▶ **SHORT TASK**:
Copy each line that holds "scene".

━━━ SOURCE DATA

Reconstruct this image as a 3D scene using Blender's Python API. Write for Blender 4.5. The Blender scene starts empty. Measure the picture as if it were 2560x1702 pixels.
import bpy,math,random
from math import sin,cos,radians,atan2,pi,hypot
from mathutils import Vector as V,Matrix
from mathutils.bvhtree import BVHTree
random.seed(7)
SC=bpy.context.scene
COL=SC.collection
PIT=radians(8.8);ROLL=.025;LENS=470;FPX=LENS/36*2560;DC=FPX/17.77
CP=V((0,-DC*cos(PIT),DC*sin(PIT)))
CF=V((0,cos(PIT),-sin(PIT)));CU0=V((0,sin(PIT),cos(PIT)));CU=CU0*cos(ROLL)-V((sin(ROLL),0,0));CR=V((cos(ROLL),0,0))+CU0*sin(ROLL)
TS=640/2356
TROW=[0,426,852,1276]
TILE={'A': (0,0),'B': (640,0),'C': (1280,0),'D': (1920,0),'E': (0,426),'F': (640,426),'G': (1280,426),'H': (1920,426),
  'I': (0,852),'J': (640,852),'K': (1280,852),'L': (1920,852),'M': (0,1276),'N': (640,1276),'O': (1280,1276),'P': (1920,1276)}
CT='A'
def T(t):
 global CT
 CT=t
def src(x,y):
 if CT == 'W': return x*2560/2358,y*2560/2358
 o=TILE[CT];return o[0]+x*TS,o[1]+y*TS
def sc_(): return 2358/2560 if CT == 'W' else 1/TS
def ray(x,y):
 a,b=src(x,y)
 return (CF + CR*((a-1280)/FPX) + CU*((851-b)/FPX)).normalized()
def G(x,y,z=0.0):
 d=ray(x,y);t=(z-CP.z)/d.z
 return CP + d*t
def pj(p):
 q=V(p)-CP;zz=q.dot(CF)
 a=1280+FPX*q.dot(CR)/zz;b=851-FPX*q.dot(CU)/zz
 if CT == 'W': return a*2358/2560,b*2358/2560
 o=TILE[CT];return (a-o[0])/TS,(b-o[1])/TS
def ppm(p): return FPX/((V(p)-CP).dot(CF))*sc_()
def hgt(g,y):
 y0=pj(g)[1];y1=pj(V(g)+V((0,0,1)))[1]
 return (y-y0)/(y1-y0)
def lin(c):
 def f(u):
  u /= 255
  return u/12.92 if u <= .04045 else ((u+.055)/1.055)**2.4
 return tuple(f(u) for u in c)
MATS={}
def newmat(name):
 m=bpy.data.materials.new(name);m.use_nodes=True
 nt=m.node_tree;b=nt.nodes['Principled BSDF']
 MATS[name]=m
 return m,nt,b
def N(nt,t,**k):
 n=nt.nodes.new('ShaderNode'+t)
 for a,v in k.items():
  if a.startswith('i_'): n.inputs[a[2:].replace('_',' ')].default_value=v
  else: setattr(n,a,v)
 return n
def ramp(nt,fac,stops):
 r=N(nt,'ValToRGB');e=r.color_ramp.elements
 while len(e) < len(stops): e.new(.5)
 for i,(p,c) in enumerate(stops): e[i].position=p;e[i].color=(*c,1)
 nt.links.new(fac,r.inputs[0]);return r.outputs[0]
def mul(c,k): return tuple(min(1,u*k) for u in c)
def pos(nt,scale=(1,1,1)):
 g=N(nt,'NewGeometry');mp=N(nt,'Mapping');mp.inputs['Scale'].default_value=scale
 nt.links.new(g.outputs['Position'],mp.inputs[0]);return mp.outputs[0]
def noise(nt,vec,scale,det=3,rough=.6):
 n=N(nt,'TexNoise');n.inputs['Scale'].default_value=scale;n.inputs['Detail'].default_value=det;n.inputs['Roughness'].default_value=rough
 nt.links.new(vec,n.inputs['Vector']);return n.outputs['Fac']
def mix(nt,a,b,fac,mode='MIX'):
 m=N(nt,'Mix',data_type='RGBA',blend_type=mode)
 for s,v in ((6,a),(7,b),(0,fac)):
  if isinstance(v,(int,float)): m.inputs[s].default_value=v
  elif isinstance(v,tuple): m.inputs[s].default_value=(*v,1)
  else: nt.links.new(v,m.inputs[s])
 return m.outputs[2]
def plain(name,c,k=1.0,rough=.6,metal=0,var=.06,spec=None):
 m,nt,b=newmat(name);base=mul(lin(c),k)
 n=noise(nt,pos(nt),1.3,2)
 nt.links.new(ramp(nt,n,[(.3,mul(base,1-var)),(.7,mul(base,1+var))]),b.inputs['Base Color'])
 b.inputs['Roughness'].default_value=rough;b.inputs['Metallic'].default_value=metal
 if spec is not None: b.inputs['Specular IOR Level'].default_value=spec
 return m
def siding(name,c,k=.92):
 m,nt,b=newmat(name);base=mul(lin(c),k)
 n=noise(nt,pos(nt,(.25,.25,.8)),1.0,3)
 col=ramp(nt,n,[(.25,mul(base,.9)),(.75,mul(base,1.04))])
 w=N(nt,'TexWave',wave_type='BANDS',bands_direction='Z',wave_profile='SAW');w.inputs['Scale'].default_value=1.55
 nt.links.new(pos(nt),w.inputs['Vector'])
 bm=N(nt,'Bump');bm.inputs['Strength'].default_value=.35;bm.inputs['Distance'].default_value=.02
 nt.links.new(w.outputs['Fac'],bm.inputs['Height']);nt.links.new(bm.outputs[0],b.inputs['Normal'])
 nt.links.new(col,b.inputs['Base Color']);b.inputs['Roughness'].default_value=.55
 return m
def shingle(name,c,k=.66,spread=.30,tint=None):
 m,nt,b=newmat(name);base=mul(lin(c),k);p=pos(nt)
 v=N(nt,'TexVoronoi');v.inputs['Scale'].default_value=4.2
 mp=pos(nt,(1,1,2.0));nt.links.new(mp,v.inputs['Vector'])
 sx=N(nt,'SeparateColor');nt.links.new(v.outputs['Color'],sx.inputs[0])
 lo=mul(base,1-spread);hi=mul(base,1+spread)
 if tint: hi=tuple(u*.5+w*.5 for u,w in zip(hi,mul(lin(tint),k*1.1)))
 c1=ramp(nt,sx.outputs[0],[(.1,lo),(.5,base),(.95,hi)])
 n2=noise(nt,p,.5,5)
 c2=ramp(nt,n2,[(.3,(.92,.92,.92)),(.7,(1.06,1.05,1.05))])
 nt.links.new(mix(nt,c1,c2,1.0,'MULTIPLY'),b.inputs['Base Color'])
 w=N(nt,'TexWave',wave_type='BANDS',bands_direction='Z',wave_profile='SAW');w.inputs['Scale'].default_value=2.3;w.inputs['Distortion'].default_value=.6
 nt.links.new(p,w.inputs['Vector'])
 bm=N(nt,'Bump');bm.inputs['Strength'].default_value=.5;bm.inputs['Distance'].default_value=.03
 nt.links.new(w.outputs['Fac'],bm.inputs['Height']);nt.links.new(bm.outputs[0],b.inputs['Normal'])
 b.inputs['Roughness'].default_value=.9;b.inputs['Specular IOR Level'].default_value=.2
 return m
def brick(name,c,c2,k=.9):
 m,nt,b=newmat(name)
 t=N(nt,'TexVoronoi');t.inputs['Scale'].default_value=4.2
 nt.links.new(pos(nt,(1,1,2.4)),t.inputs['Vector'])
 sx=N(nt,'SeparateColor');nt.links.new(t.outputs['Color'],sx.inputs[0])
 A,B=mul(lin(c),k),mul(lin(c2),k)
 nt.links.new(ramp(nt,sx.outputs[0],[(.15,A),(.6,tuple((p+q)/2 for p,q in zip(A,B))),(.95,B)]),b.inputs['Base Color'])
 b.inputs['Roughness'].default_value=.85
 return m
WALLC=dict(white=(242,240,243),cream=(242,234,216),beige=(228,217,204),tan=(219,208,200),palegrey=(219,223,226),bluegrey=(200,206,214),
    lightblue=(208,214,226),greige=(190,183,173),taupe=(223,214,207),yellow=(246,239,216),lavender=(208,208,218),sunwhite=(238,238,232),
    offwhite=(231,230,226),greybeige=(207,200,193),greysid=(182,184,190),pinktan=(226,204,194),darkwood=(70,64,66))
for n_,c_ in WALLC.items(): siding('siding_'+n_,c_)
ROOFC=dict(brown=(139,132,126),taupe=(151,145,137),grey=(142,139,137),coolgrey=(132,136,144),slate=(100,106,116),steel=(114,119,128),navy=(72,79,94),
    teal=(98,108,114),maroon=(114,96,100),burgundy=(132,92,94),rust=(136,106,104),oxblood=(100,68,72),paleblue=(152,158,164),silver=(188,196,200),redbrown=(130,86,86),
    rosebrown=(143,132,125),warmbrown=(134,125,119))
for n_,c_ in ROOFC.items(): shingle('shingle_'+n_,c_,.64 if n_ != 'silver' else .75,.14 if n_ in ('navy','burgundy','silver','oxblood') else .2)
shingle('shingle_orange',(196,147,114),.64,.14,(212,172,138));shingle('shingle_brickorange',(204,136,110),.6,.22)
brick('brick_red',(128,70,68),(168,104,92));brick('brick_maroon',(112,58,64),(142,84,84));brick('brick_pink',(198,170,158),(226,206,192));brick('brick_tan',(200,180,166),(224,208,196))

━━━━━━

▶ **RESPONSE TO THE TASK**:
Reconstruct this image as a 3D scene using Blender's Python API. Write for Blender 4.5. The Blender scene starts empty. Measure the picture as if it were 2560x1702 pixels.
SC=bpy.context.scene